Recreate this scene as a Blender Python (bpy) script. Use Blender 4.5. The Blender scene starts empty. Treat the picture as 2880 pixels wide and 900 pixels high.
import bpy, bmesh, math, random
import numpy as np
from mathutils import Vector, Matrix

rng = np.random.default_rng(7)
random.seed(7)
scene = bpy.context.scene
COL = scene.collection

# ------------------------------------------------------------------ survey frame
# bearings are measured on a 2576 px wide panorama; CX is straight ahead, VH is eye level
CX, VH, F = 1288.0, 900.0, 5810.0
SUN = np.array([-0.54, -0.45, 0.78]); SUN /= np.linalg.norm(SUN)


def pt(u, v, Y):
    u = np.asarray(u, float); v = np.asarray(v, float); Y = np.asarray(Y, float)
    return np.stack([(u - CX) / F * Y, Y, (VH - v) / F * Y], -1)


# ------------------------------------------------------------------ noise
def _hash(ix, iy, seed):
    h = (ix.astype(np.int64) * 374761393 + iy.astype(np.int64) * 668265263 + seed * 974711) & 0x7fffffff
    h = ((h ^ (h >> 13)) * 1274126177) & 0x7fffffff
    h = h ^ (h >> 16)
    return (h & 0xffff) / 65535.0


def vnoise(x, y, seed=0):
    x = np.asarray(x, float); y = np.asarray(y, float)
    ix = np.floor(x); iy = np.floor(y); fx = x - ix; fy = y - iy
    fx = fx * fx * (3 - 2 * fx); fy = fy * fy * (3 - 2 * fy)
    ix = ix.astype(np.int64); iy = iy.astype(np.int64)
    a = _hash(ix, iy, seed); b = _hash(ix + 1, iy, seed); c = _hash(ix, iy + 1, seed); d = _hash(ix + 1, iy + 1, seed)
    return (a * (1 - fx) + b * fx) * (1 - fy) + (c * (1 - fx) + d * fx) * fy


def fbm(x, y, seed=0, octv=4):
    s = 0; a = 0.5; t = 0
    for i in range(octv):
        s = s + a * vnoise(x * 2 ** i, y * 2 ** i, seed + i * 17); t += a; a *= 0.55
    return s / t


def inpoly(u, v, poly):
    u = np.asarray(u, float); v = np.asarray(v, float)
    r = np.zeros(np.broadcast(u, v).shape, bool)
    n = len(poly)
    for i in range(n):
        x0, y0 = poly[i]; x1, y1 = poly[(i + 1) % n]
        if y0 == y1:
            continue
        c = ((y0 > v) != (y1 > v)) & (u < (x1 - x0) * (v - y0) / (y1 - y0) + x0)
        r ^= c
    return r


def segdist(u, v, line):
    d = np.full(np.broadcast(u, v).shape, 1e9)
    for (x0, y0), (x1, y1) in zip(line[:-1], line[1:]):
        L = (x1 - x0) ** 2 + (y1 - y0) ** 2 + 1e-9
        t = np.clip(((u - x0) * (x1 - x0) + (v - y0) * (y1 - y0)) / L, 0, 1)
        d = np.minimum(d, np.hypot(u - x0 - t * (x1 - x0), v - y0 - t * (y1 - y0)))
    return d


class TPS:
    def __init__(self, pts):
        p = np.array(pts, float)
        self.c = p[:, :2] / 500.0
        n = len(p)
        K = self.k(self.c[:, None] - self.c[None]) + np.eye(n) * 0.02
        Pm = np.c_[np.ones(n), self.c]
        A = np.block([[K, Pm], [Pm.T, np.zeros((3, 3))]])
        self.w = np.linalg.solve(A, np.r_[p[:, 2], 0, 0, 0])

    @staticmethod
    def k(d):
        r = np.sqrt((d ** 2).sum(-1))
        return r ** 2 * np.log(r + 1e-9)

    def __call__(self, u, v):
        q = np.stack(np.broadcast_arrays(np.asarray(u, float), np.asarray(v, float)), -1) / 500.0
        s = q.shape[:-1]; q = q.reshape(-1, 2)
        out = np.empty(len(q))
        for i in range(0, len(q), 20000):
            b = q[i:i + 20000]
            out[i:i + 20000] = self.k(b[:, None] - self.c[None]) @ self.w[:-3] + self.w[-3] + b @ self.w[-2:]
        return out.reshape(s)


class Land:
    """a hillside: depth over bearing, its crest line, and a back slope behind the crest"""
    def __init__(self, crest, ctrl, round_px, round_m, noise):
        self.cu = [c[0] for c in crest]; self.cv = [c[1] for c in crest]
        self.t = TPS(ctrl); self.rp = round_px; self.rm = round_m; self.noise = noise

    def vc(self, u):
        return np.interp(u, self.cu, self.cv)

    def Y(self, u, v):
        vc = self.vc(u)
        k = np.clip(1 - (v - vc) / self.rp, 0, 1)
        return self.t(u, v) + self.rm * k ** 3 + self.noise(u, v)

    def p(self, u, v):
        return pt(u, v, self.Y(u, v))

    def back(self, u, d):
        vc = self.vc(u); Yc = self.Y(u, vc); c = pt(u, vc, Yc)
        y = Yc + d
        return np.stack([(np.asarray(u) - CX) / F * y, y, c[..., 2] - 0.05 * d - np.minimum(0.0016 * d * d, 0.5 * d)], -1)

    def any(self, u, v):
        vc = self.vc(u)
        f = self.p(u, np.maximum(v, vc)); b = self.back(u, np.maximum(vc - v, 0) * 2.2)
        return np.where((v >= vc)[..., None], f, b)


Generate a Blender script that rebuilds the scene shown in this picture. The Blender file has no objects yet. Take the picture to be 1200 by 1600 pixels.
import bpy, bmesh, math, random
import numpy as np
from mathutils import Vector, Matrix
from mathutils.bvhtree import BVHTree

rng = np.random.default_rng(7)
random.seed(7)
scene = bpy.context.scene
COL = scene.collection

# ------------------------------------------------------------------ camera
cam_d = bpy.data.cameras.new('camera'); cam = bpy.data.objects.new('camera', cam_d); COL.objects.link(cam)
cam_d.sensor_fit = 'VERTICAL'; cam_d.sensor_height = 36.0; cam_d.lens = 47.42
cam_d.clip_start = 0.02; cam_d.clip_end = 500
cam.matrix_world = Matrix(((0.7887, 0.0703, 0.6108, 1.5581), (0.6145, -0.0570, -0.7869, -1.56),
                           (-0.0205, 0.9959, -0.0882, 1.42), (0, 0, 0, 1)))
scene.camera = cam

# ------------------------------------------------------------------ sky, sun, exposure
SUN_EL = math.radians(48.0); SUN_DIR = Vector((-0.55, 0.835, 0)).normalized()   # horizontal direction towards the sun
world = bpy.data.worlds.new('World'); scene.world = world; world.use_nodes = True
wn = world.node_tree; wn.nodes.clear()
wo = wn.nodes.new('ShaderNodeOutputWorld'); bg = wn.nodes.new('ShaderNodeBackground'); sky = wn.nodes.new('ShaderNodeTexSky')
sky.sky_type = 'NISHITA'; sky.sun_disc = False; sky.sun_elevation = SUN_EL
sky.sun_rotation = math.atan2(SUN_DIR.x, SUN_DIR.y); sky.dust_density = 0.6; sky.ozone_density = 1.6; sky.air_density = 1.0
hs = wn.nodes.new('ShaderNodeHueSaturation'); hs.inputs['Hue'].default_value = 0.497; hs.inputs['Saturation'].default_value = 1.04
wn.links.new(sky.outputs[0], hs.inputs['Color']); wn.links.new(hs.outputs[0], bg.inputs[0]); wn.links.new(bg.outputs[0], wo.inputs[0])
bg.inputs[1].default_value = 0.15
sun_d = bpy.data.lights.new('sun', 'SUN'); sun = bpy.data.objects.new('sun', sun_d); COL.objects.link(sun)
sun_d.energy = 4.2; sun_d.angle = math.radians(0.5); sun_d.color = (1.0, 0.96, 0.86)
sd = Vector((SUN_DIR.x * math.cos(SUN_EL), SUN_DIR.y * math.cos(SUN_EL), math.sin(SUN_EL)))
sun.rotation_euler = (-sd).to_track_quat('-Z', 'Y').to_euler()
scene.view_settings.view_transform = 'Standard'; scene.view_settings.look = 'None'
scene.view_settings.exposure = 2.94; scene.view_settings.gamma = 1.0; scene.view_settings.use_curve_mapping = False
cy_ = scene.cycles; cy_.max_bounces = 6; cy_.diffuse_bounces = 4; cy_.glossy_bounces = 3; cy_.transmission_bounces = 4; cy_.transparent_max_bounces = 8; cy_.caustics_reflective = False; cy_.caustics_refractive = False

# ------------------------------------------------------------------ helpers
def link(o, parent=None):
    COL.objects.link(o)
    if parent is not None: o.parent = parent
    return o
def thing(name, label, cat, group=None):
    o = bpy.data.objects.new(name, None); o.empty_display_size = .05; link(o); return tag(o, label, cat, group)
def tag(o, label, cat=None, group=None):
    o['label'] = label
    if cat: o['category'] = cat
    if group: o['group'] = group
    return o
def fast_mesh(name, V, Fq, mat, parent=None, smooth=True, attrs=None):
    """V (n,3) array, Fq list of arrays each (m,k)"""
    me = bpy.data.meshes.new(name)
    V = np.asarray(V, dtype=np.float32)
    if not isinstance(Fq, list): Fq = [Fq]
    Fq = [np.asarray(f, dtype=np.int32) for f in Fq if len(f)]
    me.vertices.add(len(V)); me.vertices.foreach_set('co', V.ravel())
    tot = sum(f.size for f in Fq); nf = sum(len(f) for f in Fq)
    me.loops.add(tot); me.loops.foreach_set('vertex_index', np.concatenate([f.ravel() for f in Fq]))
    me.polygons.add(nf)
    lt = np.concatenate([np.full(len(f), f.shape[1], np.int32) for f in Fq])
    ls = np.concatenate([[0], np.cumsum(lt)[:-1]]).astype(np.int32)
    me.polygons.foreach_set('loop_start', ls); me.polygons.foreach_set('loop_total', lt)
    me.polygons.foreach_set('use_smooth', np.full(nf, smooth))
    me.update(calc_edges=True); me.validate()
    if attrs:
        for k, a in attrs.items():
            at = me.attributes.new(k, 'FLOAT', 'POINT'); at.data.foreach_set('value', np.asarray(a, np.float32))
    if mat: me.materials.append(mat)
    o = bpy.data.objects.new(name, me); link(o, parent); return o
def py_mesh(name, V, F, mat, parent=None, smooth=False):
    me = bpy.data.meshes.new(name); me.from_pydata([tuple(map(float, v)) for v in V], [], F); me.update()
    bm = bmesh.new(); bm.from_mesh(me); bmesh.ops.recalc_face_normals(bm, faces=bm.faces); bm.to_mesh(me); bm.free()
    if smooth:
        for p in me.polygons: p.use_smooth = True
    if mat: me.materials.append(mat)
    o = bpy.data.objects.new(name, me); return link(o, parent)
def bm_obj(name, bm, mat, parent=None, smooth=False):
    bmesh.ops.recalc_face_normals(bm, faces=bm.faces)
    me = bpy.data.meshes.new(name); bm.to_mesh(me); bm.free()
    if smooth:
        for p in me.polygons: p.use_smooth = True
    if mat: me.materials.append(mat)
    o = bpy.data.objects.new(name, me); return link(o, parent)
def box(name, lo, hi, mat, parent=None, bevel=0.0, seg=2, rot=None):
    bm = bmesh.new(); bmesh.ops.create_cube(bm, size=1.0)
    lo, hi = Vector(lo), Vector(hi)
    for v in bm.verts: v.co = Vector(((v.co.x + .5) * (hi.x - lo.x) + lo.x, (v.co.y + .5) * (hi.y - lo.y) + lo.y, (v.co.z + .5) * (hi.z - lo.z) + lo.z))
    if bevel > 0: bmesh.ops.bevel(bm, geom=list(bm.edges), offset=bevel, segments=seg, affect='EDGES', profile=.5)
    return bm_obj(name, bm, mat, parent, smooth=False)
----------
Begin with the line containing "Generate a Blender", end with the line containing "scene.camera = cam", and transcribe exactly every line in that span, with nothing added.

- RESULT OF THE EXERCISE
Generate a Blender script that rebuilds the scene shown in this picture. The Blender file has no objects yet. Take the picture to be 1200 by 1600 pixels.
import bpy, bmesh, math, random
import numpy as np
from mathutils import Vector, Matrix
from mathutils.bvhtree import BVHTree

rng = np.random.default_rng(7)
random.seed(7)
scene = bpy.context.scene
COL = scene.collection

# ------------------------------------------------------------------ camera
cam_d = bpy.data.cameras.new('camera'); cam = bpy.data.objects.new('camera', cam_d); COL.objects.link(cam)
cam_d.sensor_fit = 'VERTICAL'; cam_d.sensor_height = 36.0; cam_d.lens = 47.42
cam_d.clip_start = 0.02; cam_d.clip_end = 500
cam.matrix_world = Matrix(((0.7887, 0.0703, 0.6108, 1.5581), (0.6145, -0.0570, -0.7869, -1.56),
                           (-0.0205, 0.9959, -0.0882, 1.42), (0, 0, 0, 1)))
scene.camera = cam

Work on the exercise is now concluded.